▶ [Given data]
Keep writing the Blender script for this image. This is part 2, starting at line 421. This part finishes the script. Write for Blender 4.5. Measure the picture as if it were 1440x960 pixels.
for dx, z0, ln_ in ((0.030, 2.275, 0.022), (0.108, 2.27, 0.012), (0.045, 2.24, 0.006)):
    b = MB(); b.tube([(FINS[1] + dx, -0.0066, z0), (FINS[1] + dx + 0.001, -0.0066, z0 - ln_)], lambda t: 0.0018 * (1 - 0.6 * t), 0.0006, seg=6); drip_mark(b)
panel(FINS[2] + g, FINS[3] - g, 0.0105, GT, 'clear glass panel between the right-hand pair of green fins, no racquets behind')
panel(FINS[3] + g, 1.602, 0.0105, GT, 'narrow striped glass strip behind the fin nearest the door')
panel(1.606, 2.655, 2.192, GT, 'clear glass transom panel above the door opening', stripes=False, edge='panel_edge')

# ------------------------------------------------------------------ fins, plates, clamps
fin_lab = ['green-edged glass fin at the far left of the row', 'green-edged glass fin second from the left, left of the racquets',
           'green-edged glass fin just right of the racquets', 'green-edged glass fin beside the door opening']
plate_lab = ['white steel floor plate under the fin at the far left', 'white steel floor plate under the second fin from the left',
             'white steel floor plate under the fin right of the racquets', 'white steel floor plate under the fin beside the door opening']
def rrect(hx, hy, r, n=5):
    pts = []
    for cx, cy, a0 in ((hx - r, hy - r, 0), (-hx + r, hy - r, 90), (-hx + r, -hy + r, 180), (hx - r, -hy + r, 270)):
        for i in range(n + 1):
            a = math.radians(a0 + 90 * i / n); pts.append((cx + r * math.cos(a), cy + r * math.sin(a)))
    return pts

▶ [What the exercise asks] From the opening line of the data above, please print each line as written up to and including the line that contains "panel(1.606, 2.655, 2.192, GT, 'clear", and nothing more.

▶ [Full response]
Keep writing the Blender script for this image. This is part 2, starting at line 421. This part finishes the script. Write for Blender 4.5. Measure the picture as if it were 1440x960 pixels.
for dx, z0, ln_ in ((0.030, 2.275, 0.022), (0.108, 2.27, 0.012), (0.045, 2.24, 0.006)):
    b = MB(); b.tube([(FINS[1] + dx, -0.0066, z0), (FINS[1] + dx + 0.001, -0.0066, z0 - ln_)], lambda t: 0.0018 * (1 - 0.6 * t), 0.0006, seg=6); drip_mark(b)
panel(FINS[2] + g, FINS[3] - g, 0.0105, GT, 'clear glass panel between the right-hand pair of green fins, no racquets behind')
panel(FINS[3] + g, 1.602, 0.0105, GT, 'narrow striped glass strip behind the fin nearest the door')
panel(1.606, 2.655, 2.192, GT, 'clear glass transom panel above the door opening', stripes=False, edge='panel_edge')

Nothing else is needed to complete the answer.